Hugh Pickens DOT Com writes "Phys Org reports that Brazilian President Dilma Rousseff has announced her government is creating a secure email system to try and shield official communications from spying by the United States and other countries. 'We need more security on our messages to prevent possible espionage,' Rousseff said on Twitter, ordering the Federal Data Processing Service, or SERPRO, to implement a safe email system throughout the federal government. The move came after Rousseff publicly condemned spying against Brazilian government agencies attributed to the United States and Canada. 'This is the first step toward extending the privacy and inviolability of official posts,' Rousseff said. After bringing her complaints against U.S. intelligence agencies to the United Nations General Assembly last month and canceling a state visit to Washington, Rousseff announced that the country will host an international conference on Internet governance in April."

10 of 165 comments (clear)

  1. Re:Who wants email hosted by Federal Government? by Marxist+Hacker+42 · · Score: 5, Funny

    Especially not a federal government that uses Twitter to plan "secure e-mail"

    --
    SJW: a person who perceives an injustice, and while correcting it, commits a greater injustice.
  2. Re:Who wants email hosted by Federal Government? by gmuslera · · Score: 4, Informative

    The same federal government? And at least tries to provide an alternative to the email controlled by the US federal government (i.e. all the ones of companies that are US based or have their servers there).

    At least for braziians, is the lesser evil, else they will be empowerign the federal government behind overthrowing democratically elected governments all around the world since last century, including the brazilian one, of course.

  3. Re: brace yourselves by Anonymous Coward · · Score: 5, Insightful

    This is not "a foreign nations efforts against us".

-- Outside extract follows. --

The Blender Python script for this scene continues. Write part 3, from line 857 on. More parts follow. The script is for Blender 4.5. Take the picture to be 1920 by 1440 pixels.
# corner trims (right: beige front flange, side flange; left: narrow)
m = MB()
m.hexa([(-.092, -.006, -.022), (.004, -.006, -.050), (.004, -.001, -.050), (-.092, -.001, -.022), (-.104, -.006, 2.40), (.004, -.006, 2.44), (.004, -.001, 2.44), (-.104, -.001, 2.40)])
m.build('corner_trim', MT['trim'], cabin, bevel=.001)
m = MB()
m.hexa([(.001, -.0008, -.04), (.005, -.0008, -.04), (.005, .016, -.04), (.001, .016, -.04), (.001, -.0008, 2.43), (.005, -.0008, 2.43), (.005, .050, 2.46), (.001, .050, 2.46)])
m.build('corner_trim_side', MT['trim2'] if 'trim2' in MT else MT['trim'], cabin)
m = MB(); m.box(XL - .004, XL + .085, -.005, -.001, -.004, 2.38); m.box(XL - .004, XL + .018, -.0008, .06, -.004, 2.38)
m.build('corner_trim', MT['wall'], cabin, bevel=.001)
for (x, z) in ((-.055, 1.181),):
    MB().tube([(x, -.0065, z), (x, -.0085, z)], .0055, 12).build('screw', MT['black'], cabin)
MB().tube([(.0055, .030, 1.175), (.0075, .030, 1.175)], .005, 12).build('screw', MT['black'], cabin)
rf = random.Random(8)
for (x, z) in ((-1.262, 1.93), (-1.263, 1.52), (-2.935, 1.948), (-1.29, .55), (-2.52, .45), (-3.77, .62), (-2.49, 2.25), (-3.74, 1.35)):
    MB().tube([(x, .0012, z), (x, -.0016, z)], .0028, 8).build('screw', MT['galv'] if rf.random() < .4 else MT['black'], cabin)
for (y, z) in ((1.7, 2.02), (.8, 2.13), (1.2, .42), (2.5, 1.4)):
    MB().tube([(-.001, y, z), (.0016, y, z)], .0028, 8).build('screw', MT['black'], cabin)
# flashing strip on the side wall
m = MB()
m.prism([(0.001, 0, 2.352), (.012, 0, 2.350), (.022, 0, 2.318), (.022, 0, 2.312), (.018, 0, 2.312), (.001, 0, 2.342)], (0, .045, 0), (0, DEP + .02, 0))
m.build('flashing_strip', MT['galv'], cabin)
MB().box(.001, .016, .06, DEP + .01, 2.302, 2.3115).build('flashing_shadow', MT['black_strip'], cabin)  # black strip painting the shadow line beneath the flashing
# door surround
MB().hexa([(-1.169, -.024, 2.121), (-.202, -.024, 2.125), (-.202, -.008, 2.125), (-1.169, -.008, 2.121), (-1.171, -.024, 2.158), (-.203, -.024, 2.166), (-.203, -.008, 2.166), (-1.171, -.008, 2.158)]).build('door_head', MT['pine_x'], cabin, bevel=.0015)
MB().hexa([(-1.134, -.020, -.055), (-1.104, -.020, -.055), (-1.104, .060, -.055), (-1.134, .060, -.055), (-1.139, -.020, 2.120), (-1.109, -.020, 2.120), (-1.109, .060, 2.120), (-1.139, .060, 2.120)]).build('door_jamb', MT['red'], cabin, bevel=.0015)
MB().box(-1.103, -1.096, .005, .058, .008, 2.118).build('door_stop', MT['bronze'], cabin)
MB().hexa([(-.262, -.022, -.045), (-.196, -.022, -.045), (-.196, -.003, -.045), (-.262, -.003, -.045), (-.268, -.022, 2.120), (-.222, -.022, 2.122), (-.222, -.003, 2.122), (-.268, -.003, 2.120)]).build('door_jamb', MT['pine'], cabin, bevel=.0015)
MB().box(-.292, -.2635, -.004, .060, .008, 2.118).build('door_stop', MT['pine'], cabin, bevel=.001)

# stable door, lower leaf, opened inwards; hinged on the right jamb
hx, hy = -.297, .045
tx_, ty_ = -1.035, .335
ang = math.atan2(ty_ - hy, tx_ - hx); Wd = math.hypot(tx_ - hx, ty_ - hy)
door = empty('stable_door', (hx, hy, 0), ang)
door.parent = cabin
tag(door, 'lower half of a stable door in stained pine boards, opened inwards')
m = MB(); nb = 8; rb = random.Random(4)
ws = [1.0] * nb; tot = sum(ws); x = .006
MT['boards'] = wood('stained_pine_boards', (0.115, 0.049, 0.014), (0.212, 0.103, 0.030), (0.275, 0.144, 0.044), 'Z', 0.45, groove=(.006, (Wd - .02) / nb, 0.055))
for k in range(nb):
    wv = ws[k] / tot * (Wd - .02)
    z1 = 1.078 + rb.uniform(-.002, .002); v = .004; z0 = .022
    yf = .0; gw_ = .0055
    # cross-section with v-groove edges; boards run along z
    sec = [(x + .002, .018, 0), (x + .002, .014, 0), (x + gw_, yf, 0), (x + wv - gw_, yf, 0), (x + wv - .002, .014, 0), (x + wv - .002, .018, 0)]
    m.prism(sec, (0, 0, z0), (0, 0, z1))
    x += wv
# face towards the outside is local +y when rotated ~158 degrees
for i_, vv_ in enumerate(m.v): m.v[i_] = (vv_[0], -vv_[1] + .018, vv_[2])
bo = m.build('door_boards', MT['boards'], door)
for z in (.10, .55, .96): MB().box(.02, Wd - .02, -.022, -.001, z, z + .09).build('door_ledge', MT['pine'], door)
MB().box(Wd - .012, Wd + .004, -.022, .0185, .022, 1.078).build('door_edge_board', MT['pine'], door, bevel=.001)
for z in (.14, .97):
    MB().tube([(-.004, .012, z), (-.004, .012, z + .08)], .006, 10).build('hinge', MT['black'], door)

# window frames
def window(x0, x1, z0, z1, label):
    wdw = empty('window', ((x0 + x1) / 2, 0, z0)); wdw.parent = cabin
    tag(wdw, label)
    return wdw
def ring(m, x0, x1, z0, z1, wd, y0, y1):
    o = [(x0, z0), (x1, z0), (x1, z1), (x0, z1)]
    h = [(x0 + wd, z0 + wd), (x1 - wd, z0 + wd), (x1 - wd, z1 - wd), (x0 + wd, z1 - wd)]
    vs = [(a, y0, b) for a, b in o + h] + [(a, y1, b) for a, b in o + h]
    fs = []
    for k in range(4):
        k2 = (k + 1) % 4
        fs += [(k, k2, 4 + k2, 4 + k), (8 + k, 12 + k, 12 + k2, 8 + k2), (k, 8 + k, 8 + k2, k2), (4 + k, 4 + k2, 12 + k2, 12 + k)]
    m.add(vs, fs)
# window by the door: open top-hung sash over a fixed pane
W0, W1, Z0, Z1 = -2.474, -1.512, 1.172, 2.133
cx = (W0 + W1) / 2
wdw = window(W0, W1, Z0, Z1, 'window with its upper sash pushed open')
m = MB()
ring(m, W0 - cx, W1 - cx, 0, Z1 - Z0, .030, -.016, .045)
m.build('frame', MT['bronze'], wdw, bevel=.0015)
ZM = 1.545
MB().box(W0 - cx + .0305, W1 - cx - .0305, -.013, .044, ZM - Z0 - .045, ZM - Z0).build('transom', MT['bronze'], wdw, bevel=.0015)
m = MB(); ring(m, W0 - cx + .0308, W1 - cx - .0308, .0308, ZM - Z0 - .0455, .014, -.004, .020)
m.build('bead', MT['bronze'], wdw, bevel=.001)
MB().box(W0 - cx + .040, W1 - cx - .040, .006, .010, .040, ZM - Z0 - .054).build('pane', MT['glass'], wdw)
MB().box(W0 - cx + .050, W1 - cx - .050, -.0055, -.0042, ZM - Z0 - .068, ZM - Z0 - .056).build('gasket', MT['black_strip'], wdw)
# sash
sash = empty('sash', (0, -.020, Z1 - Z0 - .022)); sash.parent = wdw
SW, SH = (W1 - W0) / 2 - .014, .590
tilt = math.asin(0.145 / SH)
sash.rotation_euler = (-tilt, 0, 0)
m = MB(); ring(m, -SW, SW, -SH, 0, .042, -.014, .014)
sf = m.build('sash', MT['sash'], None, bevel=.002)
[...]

    This is "a foreign nations efforts to counter our efforts against them"

    See the difference?

  4. Re:Good luck with that. by Marxist+Hacker+42 · · Score: 4, Interesting

    Here's one. Take a list of crypto algorithms not recommended by the NSA (there are hundreds). Create an interface object, that calls underlying overloaded crypto algorithms at random, with a secret signature that only the library knows for which crypto algorithm was used. On decrypt, check the signature, and decrypt using the correct algorithm. Regularly seed honeypot false information messages through the system, and if any honeypot is acted upon by an outside agency, remove that encryption scheme from the DLL, re-randomize the crypto list, and release a new DLL to all authorized systems- can use the opportunity to add new routines in as well.

    --
    SJW: a person who perceives an injustice, and while correcting it, commits a greater injustice.
  5. Re:Good Luck With That by wiggles · · Score: 4, Insightful

    Depends on whether or not you believe the NSA has proven P=nP

  6. Re:brace yourselves by CanHasDIY · · Score: 5, Insightful

    here come the liberal whiners to support Brazil and oppose the USA's effort to protect its own rational self interests.

    here come the conservative whiners to support the USA and oppose Brazil's effort to protect its own rational self interests.

    Hey, you know what? Fuck both of you for being part of the problem.

    --
    An enigma, wrapped in a riddle, shrouded in bacon and cheese
  7. Re:Good luck with that. by swillden · · Score: 5, Insightful

    with a secret signature that only the library knows for which crypto algorithm was used

    Heh. Typical amateur security protocol design... can't even make it to the end of the second sentence of the description without handwaving some security through obscurity.

    More importantly, your proposal addresses the part of the problem that isn't a problem -- the ciphers -- and ignores all of the rest, which is where the cracks show up: key management, protocol design, implementation quality and personnel. Much better to pick a small number of well-respected ciphers and then focus on all of the rest. You're still likely to fail against an adversary like the NSA, assuming they really care to put the effort in to read your mail, but you can make them work for it, and you can limit the amount of data they can get.

    --
    Note to ACs: I usually delete AC replies without reading them. If you want to talk to me, log in.
  8. Re:Who wants email hosted by Federal Government? by the_B0fh · · Score: 4, Insightful

    You may want to re-read it again. She wants to create a secure email system *FOR THE GOVERNMENT AGENCIES* not for home users.

    They have to use it, by law, once it is set up.

  9. Re:Who wants email hosted by Federal Government? by ewibble · · Score: 4, Insightful

    Budget is not everything, Lets assume it actually takes the NSA (there is no back door) a reasonable amount of resource to decrypt each message, if every message is encrypted then it will may make it significantly harder spy on Brasil. You will not just be able to look at a message and say that's encrypted lets decode it, all messages are encrypted.

    Brazil should be able to implement an encryption algorithm with no back door (as long as there is no US agent creating it)

    Also the US is spying on many countries not just Brazil.

    I am not saying that it will make it impossible to spy, just harder, and that is enough, no security is 100%. If the US really wanted information they could always send a team of spies to apply advanced integration techniques on the right people.

    If every person encrypted every email as standard, it would severely impact on the NSAs ability to spy.

  10. Re:Who wants email hosted by Federal Government? by SethJohnson · · Score: 4, Interesting

    So, let's suppose SERPRO has a very generous $50 million available to spare to this kind of stuff. That's 200x less than NSA's budget. In short, whatever SERPRO manages to do the NSA will be able to break in a matter of weeks, if not days.

    No disrespect intended, but I suspect you hastily assembled this post from off-the-shelf thoughts.

    Crypto and security in general do not have a $1=$1 relationship to the resources required to defeat it. Even in the physical world, most padlocks are cheaper than the bolt crackers or angle grinders required to cut them. In terms of cryptography, a budget of $50 million could EASILY produce a system that would cost the NSA $TRILLIONS to break. I highly doubt an NSA-defeating system would cost $50 million to build from scratch.